* GIVEN INSTRUCTION
Take every line from the first down to the line with "H=1.17; CT=0.915; CEIL=2.45; YB=4.05" and set it down exactly, without the pictures.

* MATERIAL
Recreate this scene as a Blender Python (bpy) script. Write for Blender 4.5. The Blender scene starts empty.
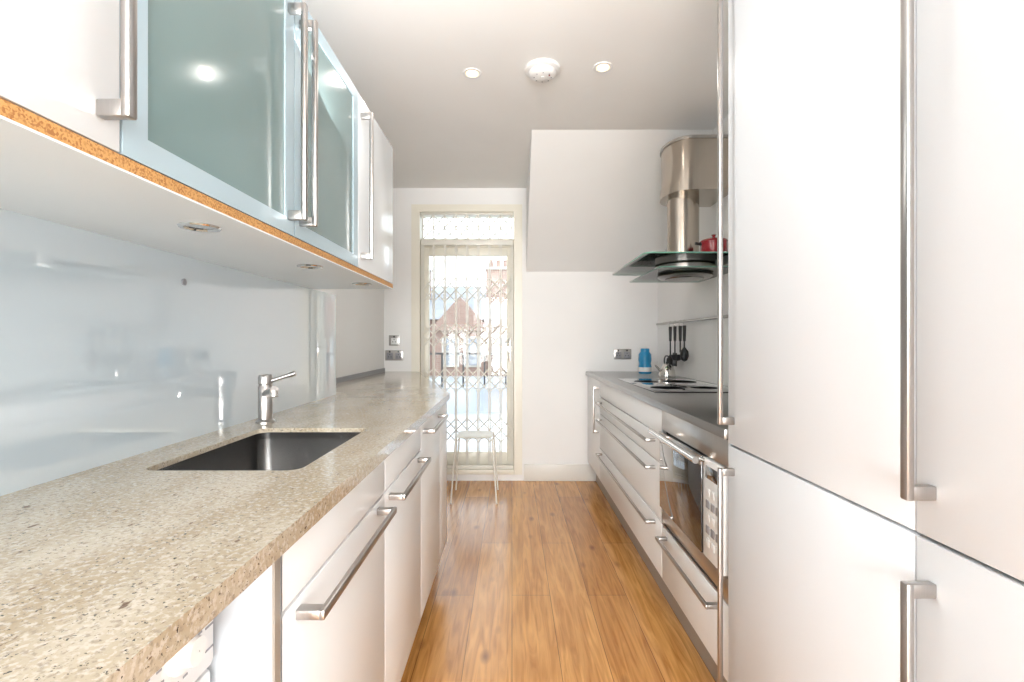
import bpy, bmesh, math, random
from mathutils import Vector, Matrix
random.seed(4)
S=bpy.context.scene
COL=S.collection
H=1.17; CT=0.915; CEIL=2.45; YB=4.05

# ---------------- materials ----------------
def newmat(n):
    m=bpy.data.materials.new(n); m.use_nodes=True
    return m,m.node_tree,m.node_tree.nodes['Principled BSDF']
def L(nt,a,b): nt.links.new(a,b)
def pm(n,c,rough=.5,metal=0,coat=0,emis=None,es=0,bump=0,bscale=200,var=0.0,vscale=3,spec=.5,ior=1.5,cior=1.5):
    m,nt,b=newmat(n)
    b.inputs['Base Color'].default_value=(*c,1)
    b.inputs['Roughness'].default_value=rough
    b.inputs['Metallic'].default_value=metal
    b.inputs['Coat Weight'].default_value=coat
    b.inputs['Coat Roughness'].default_value=.02
    b.inputs['Coat IOR'].default_value=cior
    b.inputs['Specular IOR Level'].default_value=spec
    b.inputs['IOR'].default_value=ior
    if emis:
        b.inputs['Emission Color'].default_value=(*emis,1); b.inputs['Emission Strength'].default_value=es
    tc=nt.nodes.new('ShaderNodeTexCoord')
    if var>0:
        no=nt.nodes.new('ShaderNodeTexNoise'); no.inputs['Scale'].default_value=vscale
        L(nt,tc.outputs['Object'],no.inputs['Vector'])
        r=nt.nodes.new('ShaderNodeValToRGB')
        r.color_ramp.elements[0].position=.3; r.color_ramp.elements[1].position=.7
        r.color_ramp.elements[0].color=(*[v*(1-var) for v in c],1); r.color_ramp.elements[1].color=(*[min(1,v*(1+var)) for v in c],1)
        L(nt,no.outputs['Fac'],r.inputs['Fac']); L(nt,r.outputs['Color'],b.inputs['Base Color'])
    if bump>0:
        no=nt.nodes.new('ShaderNodeTexNoise'); no.inputs['Scale'].default_value=bscale
        L(nt,tc.outputs['Object'],no.inputs['Vector'])
        bp=nt.nodes.new('ShaderNodeBump'); bp.inputs['Strength'].default_value=bump; bp.inputs['Distance'].default_value=.002
        L(nt,no.outputs['Fac'],bp.inputs['Height']); L(nt,bp.outputs['Normal'],b.inputs['Normal'])
    return m
def steel(n,c=(.55,.53,.50),rough=.28,axis=(400,400,3)):
    m,nt,b=newmat(n)
    b.inputs['Metallic'].default_value=1
    tc=nt.nodes.new('ShaderNodeTexCoord'); mp=nt.nodes.new('ShaderNodeMapping'); mp.inputs['Scale'].default_value=axis
    no=nt.nodes.new('ShaderNodeTexNoise'); no.inputs['Scale'].default_value=1
    L(nt,tc.outputs['Object'],mp.inputs['Vector']); L(nt,mp.outputs['Vector'],no.inputs['Vector'])
    r=nt.nodes.new('ShaderNodeValToRGB'); e=r.color_ramp.elements; e[0].position=.3; e[1].position=.7
    e[0].color=(*[v*.96 for v in c],1); e[1].color=(*[v*1.04 for v in c],1)
    L(nt,no.outputs['Fac'],r.inputs['Fac']); L(nt,r.outputs['Color'],b.inputs['Base Color'])
    b.inputs['Roughness'].default_value=rough
    return m
def thin_glass(n,tint=(1,1,1),ior=1.5,rough=0.0):
    m,nt,b=newmat(n); nt.nodes.remove(b)
    out=[x for x in nt.nodes if x.type=='OUTPUT_MATERIAL'][0]
    t=nt.nodes.new('ShaderNodeBsdfTransparent'); t.inputs['Color'].default_value=(*tint,1)
    g=nt.nodes.new('ShaderNodeBsdfGlossy'); g.inputs['Roughness'].default_value=rough
    f=nt.nodes.new('ShaderNodeFresnel'); f.inputs['IOR'].default_value=ior
    mx=nt.nodes.new('ShaderNodeMixShader')
    L(nt,f.outputs[0],mx.inputs[0]); L(nt,t.outputs[0],mx.inputs[1]); L(nt,g.outputs[0],mx.inputs[2]); L(nt,mx.outputs[0],out.inputs['Surface'])
    return m

M={}
M['wall']=pm('wall_paint',(.91,.90,.885),.6,bump=.05,bscale=150,var=.01)
M['ceil']=pm('ceiling_paint',(.93,.93,.92),.7,bump=.03,bscale=100,var=.01)
M['trim']=pm('trim_paint',(.82,.80,.75),.35,var=.01)
M['cream']=pm('cream_gloss_paint',(.86,.82,.71),.35,var=.02)
M['lacq']=pm('white_lacquer',(.82,.85,.87),.22,coat=.2,var=.01,vscale=1.5)
M['lacq_tall']=pm('white_lacquer_tall',(.79,.82,.855),.40,var=.01,vscale=1.5,spec=.35)
M['lacq_warm']=pm('white_lacquer_warm',(.85,.86,.86),.28,var=.01)
M['dark']=pm('shadow_gap_carcass',(.05,.05,.05),.7,var=.1)
M['carc']=pm('carcass_melamine',(.50,.55,.60),.5,var=.02)
M['under']=pm('cabinet_underside',(.80,.85,.88),.4,var=.02)
M['plinth']=pm('plinth_grey',(.38,.35,.31),.35,metal=.3,var=.03)
M['steel']=steel('brushed_steel',(.56,.54,.52),rough=.28)
M['steelH']=steel('brushed_steel_handle',(.46,.44,.425),.30)
M['hoodS']=steel('hood_steel',(.48,.43,.37),.20)
M['steelTop']=steel('steel_worktop',(.44,.435,.43),.3,(300,3,3))
M['chrome']=steel('polished_chrome',(.70,.68,.66),.1)
M['sink']=steel('sink_steel',(.24,.235,.23),.25)
M['splash']=pm('backglass_white',(.62,.705,.76),0.0,coat=1,var=.005,spec=.8,ior=1.9,cior=1.9)
M['frost']=pm('frosted_teal_glass',(.21,.305,.31),.12,coat=.25,var=.10,vscale=2.2)
M['alu']=pm('pale_aluminium_frame',(.48,.61,.68),.35,metal=.15,var=.02)
M['black']=pm('black_ceramic_glass',(.012,.012,.014),.05,coat=1,var=.1)
M['blackp']=pm('black_plastic',(.02,.02,.022),.4,var=.1)
M['white']=pm('white_plastic',(.85,.85,.84),.35,var=.01)
M['greym']=pm('grey_marking',(.3,.3,.32),.5,var=.05)
M['red']=pm('red_enamel',(.28,.008,.015),.2,coat=.5,var=.05)
M['blue']=pm('blue_plastic',(.015,.27,.52),.3,var=.1,vscale=40)
M['lamp']=pm('lit_lamp',(1,1,1),.5,emis=(1,.66,.28),es=3.2)
M['glass']=thin_glass('clear_window_glass',(.97,.99,.98))
M['gglass']=thin_glass('green_canopy_glass',(.86,.95,.91),1.4)
M['gedge']=pm('green_glass_edge',(.16,.38,.30),.15,coat=1,var=.1)
M['grille']=pm('white_painted_steel',(.84,.81,.73),.35,var=.02)
M['slate']=pm('slate_roof',(.26,.28,.32),.7,var=.15,vscale=2)
M['render']=pm('roof_membrane',(.42,.45,.50),.8,var=.25,vscale=.9)
M['stone']=pm('stone_trim',(.55,.53,.50),.7,var=.1)
M['ground']=pm('yard_ground',(.2,.2,.19),.9,var=.2,vscale=.5)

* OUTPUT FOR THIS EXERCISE
Recreate this scene as a Blender Python (bpy) script. Write for Blender 4.5. The Blender scene starts empty.
import bpy, bmesh, math, random
from mathutils import Vector, Matrix
random.seed(4)
S=bpy.context.scene
COL=S.collection
H=1.17; CT=0.915; CEIL=2.45; YB=4.05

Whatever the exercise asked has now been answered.